Step by step checklist you can use on every engagement
Set up and scope
- Confirm filer eligibility and whether a Section 962 election applies.
- Identify entities and consolidations that feed DEI, FDDEI, and QBAI.
Compute inputs
- Build DEI, excluding Subpart F, GILTI, foreign branch income, and certain dividends. Document allocations.
- Calculate QBAI with quarterly averages and straight line depreciation, then compute DTIR and DII.
- Compile FDDEI with substantiation of foreign person and foreign use.
Run Form 8992 and Form 1118
- Compute the GILTI inclusion on Form 8992 and capture the Section 78 gross up.
- Map foreign taxes and categories on Form 1118, do not net Section 250 here.
Complete Form 8993
- Part I, compute DEI.
- Part II, compute DII.
- Part III, compute FDDEI, the foreign derived ratio, FDII, and pull GILTI from Form 8992.

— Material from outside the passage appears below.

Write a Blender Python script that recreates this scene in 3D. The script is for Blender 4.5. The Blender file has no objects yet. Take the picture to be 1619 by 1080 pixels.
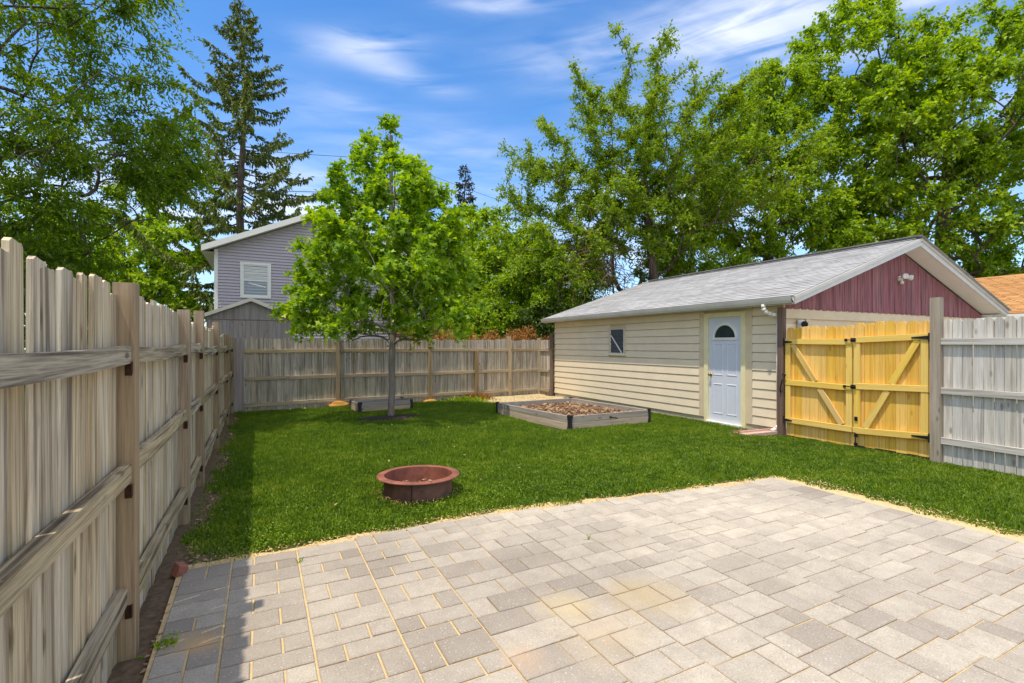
import bpy, math, random
import numpy as np
from mathutils import Vector, Matrix, Euler
random.seed(7); RNG = np.random.default_rng(11)
R = math.radians
sc = bpy.context.scene
COL = sc.collection

# ------------------------------------------------------------------ camera, sky, sun, exposure
cam_d = bpy.data.cameras.new('camera'); cam = bpy.data.objects.new('camera', cam_d); COL.objects.link(cam)
cam.location = (0, 0, 1.55); cam.rotation_euler = (R(90), 0, R(-27))
cam_d.sensor_width = 36; cam_d.lens = 17.344; cam_d.shift_y = 0.0037
cam_d.clip_start = 0.05; cam_d.clip_end = 600
sc.camera = cam
CAM = Vector((0, 0, 1.55))

SUN_EL, SUN_AZ = 71.8, 250.5                     # azimuth clockwise from +Y
SKY_STRENGTH, SUN_STRENGTH, EXPOSURE = 0.15, 2.75, 0.68
world = bpy.data.worlds.new('World'); sc.world = world; world.use_nodes = True
sun_d = bpy.data.lights.new('sun', 'SUN'); sun = bpy.data.objects.new('sun', sun_d); COL.objects.link(sun)
sun_d.energy = SUN_STRENGTH; sun_d.angle = R(0.8); sun_d.color = (1.0, 0.90, 0.76)
sd = Vector((math.sin(R(SUN_AZ))*math.cos(R(SUN_EL)), math.cos(R(SUN_AZ))*math.cos(R(SUN_EL)), math.sin(R(SUN_EL))))
sun.rotation_euler = sd.to_track_quat('Z', 'Y').to_euler(); sun.location = sd*60
vs = sc.view_settings; vs.view_transform = 'Standard'; vs.look = 'None'; vs.gamma = 1; vs.exposure = EXPOSURE; vs.use_curve_mapping = False

class NT:
    """small helper around a node tree"""
    def __init__(s, t): s.t = t; t.nodes.clear()
    def n(s, typ, **kw):
        nd = s.t.nodes.new(typ)
        for k, v in kw.items():
            if k.startswith('i_'): nd.inputs[k[2:].replace('_', ' ')].default_value = v
            else: setattr(nd, k, v)
        return nd
    def l(s, a, b): s.t.links.new(a, b)
    def math(s, op, a, b=None, c=None, clamp=False):
        nd = s.t.nodes.new('ShaderNodeMath'); nd.operation = op; nd.use_clamp = clamp
        for i, v in enumerate((a, b, c)):
            if v is None: continue
            if isinstance(v, (int, float)): nd.inputs[i].default_value = v
            else: s.l(v, nd.inputs[i])
        return nd.outputs[0]
    def mix(s, f, a, b, mode='MIX'):
        nd = s.t.nodes.new('ShaderNodeMix'); nd.data_type = 'RGBA'; nd.blend_type = mode
        for i, v in ((0, f), (6, a), (7, b)):
            if isinstance(v, (int, float)): nd.inputs[i].default_value = v
            elif isinstance(v, tuple): nd.inputs[i].default_value = v if len(v) == 4 else v + (1,)
            else: s.l(v, nd.inputs[i])
        return nd.outputs[2]
    def noise(s, vec, scale, detail=4, rough=.55, dist=0):
        nd = s.n('ShaderNodeTexNoise'); nd.inputs['Scale'].default_value = scale; nd.inputs['Detail'].default_value = detail
        nd.inputs['Roughness'].default_value = rough; nd.inputs['Distortion'].default_value = dist
        if vec is not None: s.l(vec, nd.inputs['Vector'])
        return nd.outputs['Fac']
    def ramp(s, f, stops):
        nd = s.n('ShaderNodeValToRGB'); cr = nd.color_ramp
        while len(cr.elements) < len(stops): cr.elements.new(.5)
        for e, (p, c) in zip(cr.elements, stops):
            e.position = p; e.color = (c, c, c, 1) if isinstance(c, (int, float)) else tuple(c) + (1,)
        s.l(f, nd.inputs[0]); return nd.outputs[0]
    def scale(s, vec, xyz, loc=(0, 0, 0)):
        nd = s.n('ShaderNodeMapping'); nd.inputs['Scale'].default_value = xyz; nd.inputs['Location'].default_value = loc
        s.l(vec, nd.inputs['Vector']); return nd.outputs[0]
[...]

- Part IV, apply the taxable income limitation, then the deduction percentages.
Review and file
- Cross check the deduction’s flow to Form 1120.
- Attach Form 8993 to a timely filed return, extend with Form 7004 if needed.
Final word
You have a workable path for Form 8993, from inputs to limitation. Focus on clean DEI builds, disciplined QBAI, and provable FDDEI. Tie GILTI and Section 78 gross ups across Forms 8992 and 1118, run the taxable income test before close, and keep evidence that answers reviewer questions in minutes, not hours. For 2026 and beyond, model the law change early so your provision matches the return and there are no surprises when the IRS updates the form and instructions.